▶ _REQUIRED TASK_: Return verbatim the inclusive range of lines running from the line that contains "Write a Blender" to the line that contains "LAMP_COLOUR = (1.0, 0.97, 0.985)". Omit every other line.
**** MATERIAL SUPPLIED
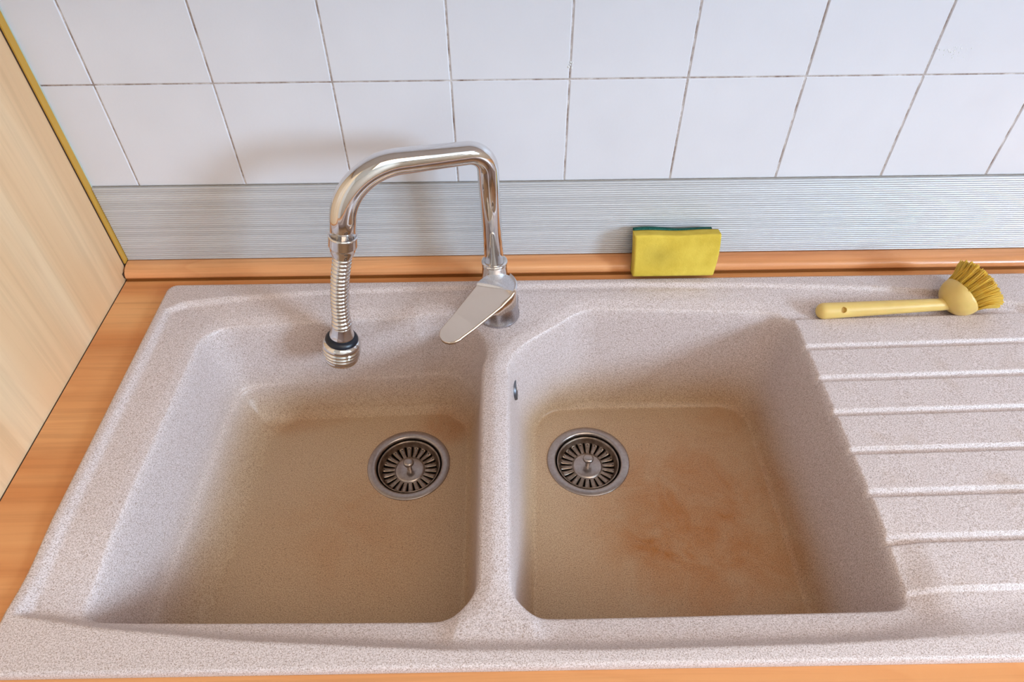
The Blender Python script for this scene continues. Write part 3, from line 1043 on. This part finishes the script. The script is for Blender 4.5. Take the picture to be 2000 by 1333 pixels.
********
**** MATERIAL SUPPLIED
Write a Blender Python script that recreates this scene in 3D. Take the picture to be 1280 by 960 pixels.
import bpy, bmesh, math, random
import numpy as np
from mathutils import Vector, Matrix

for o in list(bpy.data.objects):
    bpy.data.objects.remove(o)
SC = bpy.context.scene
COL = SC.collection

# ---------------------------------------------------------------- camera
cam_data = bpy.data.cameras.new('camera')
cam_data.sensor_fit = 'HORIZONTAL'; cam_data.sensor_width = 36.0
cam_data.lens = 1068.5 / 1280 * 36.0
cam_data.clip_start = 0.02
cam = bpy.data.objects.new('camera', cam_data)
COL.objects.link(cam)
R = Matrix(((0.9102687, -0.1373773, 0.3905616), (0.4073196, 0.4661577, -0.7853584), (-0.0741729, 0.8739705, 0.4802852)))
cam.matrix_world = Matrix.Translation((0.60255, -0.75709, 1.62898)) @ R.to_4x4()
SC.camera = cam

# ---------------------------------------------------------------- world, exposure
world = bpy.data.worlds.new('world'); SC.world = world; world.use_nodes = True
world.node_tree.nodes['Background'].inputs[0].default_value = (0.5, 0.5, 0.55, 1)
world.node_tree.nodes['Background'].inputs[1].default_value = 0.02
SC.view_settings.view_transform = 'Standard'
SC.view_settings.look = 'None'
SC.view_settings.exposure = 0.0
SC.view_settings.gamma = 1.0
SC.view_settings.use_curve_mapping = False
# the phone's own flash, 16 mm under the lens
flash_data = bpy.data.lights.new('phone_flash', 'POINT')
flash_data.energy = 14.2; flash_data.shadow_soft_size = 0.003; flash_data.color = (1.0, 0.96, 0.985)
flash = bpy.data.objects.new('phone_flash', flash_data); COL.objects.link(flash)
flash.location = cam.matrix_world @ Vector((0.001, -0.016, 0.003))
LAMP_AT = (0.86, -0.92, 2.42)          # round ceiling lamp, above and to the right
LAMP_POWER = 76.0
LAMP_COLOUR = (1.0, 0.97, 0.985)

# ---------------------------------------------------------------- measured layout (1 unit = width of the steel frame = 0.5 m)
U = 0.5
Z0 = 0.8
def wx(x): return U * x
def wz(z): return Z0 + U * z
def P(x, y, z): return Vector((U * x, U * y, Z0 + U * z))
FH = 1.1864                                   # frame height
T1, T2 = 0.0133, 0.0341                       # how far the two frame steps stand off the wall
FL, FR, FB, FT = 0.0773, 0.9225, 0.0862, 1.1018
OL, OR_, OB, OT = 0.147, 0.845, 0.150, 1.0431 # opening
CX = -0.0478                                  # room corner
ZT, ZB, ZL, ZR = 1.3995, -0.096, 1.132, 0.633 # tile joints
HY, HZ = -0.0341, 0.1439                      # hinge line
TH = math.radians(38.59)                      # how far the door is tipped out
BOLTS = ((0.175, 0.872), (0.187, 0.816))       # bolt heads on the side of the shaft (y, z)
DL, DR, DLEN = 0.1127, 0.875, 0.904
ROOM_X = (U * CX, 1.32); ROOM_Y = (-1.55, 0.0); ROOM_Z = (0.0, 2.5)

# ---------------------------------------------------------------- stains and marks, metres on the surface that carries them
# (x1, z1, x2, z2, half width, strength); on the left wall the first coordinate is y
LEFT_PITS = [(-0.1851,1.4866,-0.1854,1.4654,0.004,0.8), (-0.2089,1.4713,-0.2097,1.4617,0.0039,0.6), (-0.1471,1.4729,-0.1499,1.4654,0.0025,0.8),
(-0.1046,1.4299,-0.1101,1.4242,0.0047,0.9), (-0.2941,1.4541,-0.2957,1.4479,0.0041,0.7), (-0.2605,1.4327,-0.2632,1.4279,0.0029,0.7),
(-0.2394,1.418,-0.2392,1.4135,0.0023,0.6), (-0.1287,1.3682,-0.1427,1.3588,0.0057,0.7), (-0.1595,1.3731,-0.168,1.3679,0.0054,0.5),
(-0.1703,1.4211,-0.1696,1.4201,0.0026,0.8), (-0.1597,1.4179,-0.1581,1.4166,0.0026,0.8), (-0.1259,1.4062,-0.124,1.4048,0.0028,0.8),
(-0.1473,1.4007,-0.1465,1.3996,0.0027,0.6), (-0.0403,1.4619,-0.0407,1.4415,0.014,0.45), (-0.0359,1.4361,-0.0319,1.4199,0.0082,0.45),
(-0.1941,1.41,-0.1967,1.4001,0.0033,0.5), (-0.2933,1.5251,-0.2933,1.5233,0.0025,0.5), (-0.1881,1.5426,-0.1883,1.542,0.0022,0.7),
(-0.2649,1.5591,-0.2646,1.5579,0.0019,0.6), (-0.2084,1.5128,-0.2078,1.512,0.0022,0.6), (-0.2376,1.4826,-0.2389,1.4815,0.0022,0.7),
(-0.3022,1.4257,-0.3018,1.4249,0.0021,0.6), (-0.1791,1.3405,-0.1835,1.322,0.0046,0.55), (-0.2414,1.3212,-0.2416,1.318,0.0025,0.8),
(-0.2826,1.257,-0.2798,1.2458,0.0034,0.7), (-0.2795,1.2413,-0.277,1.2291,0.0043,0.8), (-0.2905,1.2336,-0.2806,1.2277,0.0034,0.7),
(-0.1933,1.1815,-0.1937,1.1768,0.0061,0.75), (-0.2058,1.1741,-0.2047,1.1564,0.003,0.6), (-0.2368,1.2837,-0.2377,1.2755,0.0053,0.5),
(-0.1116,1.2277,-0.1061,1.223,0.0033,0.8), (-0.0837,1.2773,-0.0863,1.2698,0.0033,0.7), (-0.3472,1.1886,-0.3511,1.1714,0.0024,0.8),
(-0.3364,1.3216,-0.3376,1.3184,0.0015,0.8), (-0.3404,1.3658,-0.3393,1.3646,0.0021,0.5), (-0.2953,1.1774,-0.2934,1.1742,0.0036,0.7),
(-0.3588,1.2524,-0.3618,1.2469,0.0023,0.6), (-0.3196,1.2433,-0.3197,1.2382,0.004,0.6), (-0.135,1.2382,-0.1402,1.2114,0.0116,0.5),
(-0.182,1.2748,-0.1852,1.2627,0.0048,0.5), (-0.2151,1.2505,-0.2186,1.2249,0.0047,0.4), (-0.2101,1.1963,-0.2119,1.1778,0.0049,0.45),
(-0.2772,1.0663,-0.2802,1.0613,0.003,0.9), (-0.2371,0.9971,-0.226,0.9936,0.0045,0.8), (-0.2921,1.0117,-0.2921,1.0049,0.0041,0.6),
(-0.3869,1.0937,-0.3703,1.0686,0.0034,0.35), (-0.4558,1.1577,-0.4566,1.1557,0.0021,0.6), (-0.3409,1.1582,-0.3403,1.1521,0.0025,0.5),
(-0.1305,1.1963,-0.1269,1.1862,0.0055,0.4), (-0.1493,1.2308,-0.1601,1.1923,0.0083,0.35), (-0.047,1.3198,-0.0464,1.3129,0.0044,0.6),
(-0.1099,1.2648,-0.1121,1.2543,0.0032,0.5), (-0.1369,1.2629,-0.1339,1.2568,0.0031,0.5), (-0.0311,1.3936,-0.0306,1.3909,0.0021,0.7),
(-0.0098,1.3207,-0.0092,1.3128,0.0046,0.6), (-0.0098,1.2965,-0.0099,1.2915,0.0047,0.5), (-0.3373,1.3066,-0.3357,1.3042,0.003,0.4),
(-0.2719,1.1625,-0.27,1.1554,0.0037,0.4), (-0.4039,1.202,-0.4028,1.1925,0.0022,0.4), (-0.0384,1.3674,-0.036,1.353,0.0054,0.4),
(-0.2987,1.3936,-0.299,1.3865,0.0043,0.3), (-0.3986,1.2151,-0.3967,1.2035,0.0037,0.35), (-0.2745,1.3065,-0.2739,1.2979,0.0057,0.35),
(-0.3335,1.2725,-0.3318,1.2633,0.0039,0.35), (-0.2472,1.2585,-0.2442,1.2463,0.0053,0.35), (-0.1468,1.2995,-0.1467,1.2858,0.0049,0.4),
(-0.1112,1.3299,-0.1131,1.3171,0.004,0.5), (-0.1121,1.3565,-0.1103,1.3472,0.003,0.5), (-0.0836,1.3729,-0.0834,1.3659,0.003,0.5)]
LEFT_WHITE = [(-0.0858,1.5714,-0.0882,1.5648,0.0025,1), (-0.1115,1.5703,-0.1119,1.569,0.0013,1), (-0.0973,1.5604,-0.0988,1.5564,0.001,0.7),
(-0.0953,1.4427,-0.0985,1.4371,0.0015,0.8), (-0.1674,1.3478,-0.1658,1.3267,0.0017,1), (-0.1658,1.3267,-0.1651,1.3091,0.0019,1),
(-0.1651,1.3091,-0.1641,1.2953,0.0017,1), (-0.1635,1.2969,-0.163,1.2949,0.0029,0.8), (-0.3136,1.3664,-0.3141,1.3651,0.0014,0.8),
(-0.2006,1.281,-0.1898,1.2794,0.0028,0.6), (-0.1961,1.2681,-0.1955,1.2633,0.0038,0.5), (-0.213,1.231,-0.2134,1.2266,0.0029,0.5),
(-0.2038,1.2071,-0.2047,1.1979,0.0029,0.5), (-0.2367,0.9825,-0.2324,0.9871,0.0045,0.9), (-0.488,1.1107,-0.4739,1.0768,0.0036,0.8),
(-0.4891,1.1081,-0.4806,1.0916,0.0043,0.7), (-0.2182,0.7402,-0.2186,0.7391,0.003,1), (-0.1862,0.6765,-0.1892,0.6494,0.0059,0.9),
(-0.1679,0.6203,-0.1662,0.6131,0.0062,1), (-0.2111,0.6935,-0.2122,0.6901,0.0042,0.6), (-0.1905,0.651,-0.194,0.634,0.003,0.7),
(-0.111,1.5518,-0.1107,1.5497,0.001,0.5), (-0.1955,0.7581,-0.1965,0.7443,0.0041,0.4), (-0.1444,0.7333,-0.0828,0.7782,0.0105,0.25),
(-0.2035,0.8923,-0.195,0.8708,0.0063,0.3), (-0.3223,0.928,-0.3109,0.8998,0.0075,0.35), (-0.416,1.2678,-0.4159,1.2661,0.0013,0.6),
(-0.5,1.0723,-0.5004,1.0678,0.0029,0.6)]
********
▶ _TASK ANSWER_:
Write a Blender Python script that recreates this scene in 3D. Take the picture to be 1280 by 960 pixels.
import bpy, bmesh, math, random
import numpy as np
from mathutils import Vector, Matrix

for o in list(bpy.data.objects):
    bpy.data.objects.remove(o)
SC = bpy.context.scene
COL = SC.collection

# ---------------------------------------------------------------- camera
cam_data = bpy.data.cameras.new('camera')
cam_data.sensor_fit = 'HORIZONTAL'; cam_data.sensor_width = 36.0
cam_data.lens = 1068.5 / 1280 * 36.0
cam_data.clip_start = 0.02
cam = bpy.data.objects.new('camera', cam_data)
COL.objects.link(cam)
R = Matrix(((0.9102687, -0.1373773, 0.3905616), (0.4073196, 0.4661577, -0.7853584), (-0.0741729, 0.8739705, 0.4802852)))
cam.matrix_world = Matrix.Translation((0.60255, -0.75709, 1.62898)) @ R.to_4x4()
SC.camera = cam

# ---------------------------------------------------------------- world, exposure
world = bpy.data.worlds.new('world'); SC.world = world; world.use_nodes = True
world.node_tree.nodes['Background'].inputs[0].default_value = (0.5, 0.5, 0.55, 1)
world.node_tree.nodes['Background'].inputs[1].default_value = 0.02
SC.view_settings.view_transform = 'Standard'
SC.view_settings.look = 'None'
SC.view_settings.exposure = 0.0
SC.view_settings.gamma = 1.0
SC.view_settings.use_curve_mapping = False
# the phone's own flash, 16 mm under the lens
flash_data = bpy.data.lights.new('phone_flash', 'POINT')
flash_data.energy = 14.2; flash_data.shadow_soft_size = 0.003; flash_data.color = (1.0, 0.96, 0.985)
flash = bpy.data.objects.new('phone_flash', flash_data); COL.objects.link(flash)
flash.location = cam.matrix_world @ Vector((0.001, -0.016, 0.003))
LAMP_AT = (0.86, -0.92, 2.42)          # round ceiling lamp, above and to the right
LAMP_POWER = 76.0
LAMP_COLOUR = (1.0, 0.97, 0.985)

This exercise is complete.